An Accident or an Indictment of the Industry?

May 26, 2009

Trucking accidents always present obstacles for the defense. The sheer physics involved often create situations involving serious injuries and fatalities. Couple the likely damages involved with the fact that there is a natural prejudice among the vast majority of the jury pool, and defending carriers and their drivers is frequently an uphill battle, to say the least.

With that said, it is without question that one of the major questions that absolutely must be addressed is that of collateral issues such as negligent entrustment and negligent supervision. Most of the lawsuits that I have defended contain these claims, in addition to simple negligence and wantonness claims against the driver and carrier.

The laws of evidence generally will prohibit the plaintiff from introducing evidence of past instances of negligent conduct committed by a defendant to show that he or she was negligent in the present lawsuit. However, if there is a viable claim that the owner of the vehicle negligently entrusted the truck to a driver, then the driver’s entire history can be admissible to prove that the owner should have known that the driver was incompetent, and therefore that the owner’s negligence in entrusting the truck to the driver was an additional cause of the accident.

Although such a claim theoretically does not create additional damages for plaintiffs, it can turn an otherwise straightforward accident into an indictment of the trucking industry, by allowing a plaintiff’s attorney to grandstand about the driver’s history, rather than the subject accident. It is therefore crucial that a driver’s history must be explored early in the litigation, and if possible, these issues must be addressed in a motion for summary judgment or for partial summary judgment.

Here in Alabama, the Supreme Court has made it clear that it is “essential that the plaintiff prove that the driver was incompetent, i.e., that he is likely because of his youth, inexperience or other wise to use [the vehicle] in a manner involving unreasonable risk of physical harm to himself and others.”  Reeves v. King, 534 So. 2d 1107, 1108 (Ala. 1988). In addition to proving that the driver was incompetent, the plaintiff must also prove that the owner knew (or that given the negative history, should have known) that he or she was incompetent. If the driver’s history is relatively good, then most judges will, understanding how evidence of prior violations and accidents will prejudice a jury, dismiss the collateral claims.

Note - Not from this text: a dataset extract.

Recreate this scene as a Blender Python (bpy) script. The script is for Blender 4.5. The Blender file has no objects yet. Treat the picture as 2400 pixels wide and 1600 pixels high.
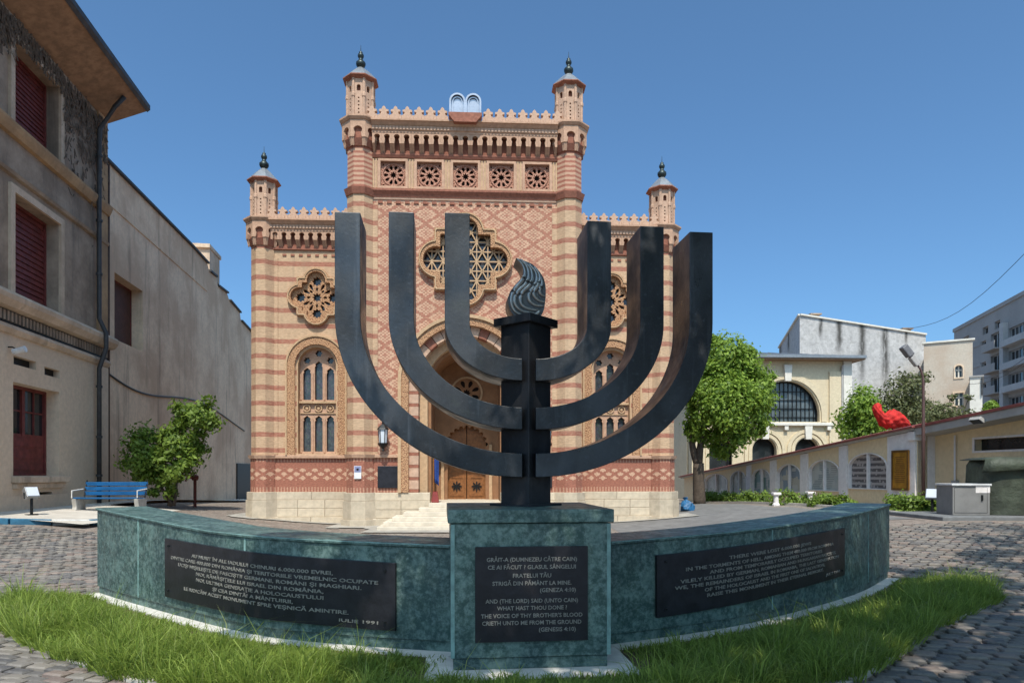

It should be noted that, at least in Alabama, a spotless history is not required.  In Pryor v. Brown & Root USA, Inc., 674 So. 2d 45 (Ala. 1995). The Supreme Court considered a situation in which a personal injury action was brought against an employer in connection with an accident occurring after its employee left work but was driving the employers vehicle. The Court found that the employee had been charged with DUI in another state, and had received two speeding tickets. In affirming summary judgment in favor of the employer on a claim of negligent entrustment, the Court found that the employee’s past driving record was not sufficient to support the claim.

Likewise, in Thedford v. Payne, 813 So. 2d 905 (Ala. Civ. App. 2001), the Court of Civil Appeals considered a case in which a passenger brought an action against the driver and his mother. In reversing the trial court’s judgment on the negligent entrustment claim, the Court held that evidence showing that the driver, who had only been driving for one year prior to the accident, and had been involved in a similar accident some three months prior to the subject accident, was not sufficient proof of negligent entrustment, and that the trial Court aired in submitting the plaintiff’s claims to the jury.

In the absence of these collateral issues, it is unlikely rhat evidence of past conduct will be admitted.  However, failing to appreciate the danger that these issues raise in the defense of trucking lawsuits can place the client at a definite disadventage.